I stumbled across quite a few articles and galleries about Ordos, one of IM’s main cities.  In fact, due to major coal and natural gas extractions starting in the early 2000s, Ordos is also a very rich city.  It has the second highest GDP per capita in China.

To prepare for, or possibly harness, the city’s economic boom, the government set about expanding the city.  In the new district of Kangabashi, housing, services and infrastucture were quickly constructed to allow for an additional 1.5 million residents.

But right now, Kangabashi is pretty much empty.  Almost every street, every apartment block, every retail centre is devoid of people.

    

Funnily enough, much of the property has been sold; people have just never moved there to live.  It’s a ghost city that never had real people to begin with.  

    

This is the main library and the Ordos Museum – still under construction.

    

In fact, much of the city is still under construction, despite its apparent failure.  Looks like China can outshine the world when it comes to the size of your property bubble too.  I’d love to visit this place … but it’s a long way to go to see nothing …

The same is happening in Zhengzhou New City, where huge public buildings and public spaces (not to mention the ubiquitous grand lake) have never been used.

   

It’s sad to think that the aspirations and energy of so many people go into making something that is never used.  I hope I am designing for people, not ghosts.

7 Responses to A city full of ghosts

  1. luKe says:

    The alarm bells start ringing when you see things like this.

    • If the alarm bells are ringing and there’s no-one there to hear them, do they make a sound? 🙂
      You never know though … China is one of the few places in the world where this kind of place could end up working out successfully – depending on what your measure of success is, of course …

  2. luKe says:

    Nearly ten years ago I visited the ancient desert “city” of Kashgar in Xinjiang province.
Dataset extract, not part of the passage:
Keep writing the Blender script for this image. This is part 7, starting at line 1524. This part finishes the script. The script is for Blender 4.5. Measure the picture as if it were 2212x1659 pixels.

A magnificent labyrinth of Turkic mud-brick houses, metre-thick walls, shaded lanes and iconic wind towers for the drying of grapes.
    Since that fortunate visit the brilliant planners at Beijing command central have managed to divert hundreds of thousands of Han Chinese into this relic of the Silk Route and accommodate them in a score of anonymous concrete towers. Similtaneously the planners have bulldozed the ancient mud-brick buildings of Kashgar and their dissident indigenous inhabitants such that Kashgar is now a sanitised shimmer of its once great self and the local people are spirit-broken and outnumbered by the rice-eating mouths from the east. If this monstrous act of social determination can be acheived so quickly then surely other hundreds of thousands of Han from the over-crowded east can also be trucked in to another “autonomous region” to populate (and exert control over) this ghost city of inner Mongolia.

  3. bitbot says:

    What, that giant poo doesn’t tempt you to visit, doctor?

  4. Pingback: Figuring out the last year … « That Look Crayzy!

  5. Master of Architecture says:

    Please stop including the map of Taiwan when you say its a map of China. It’s confusing and misleading.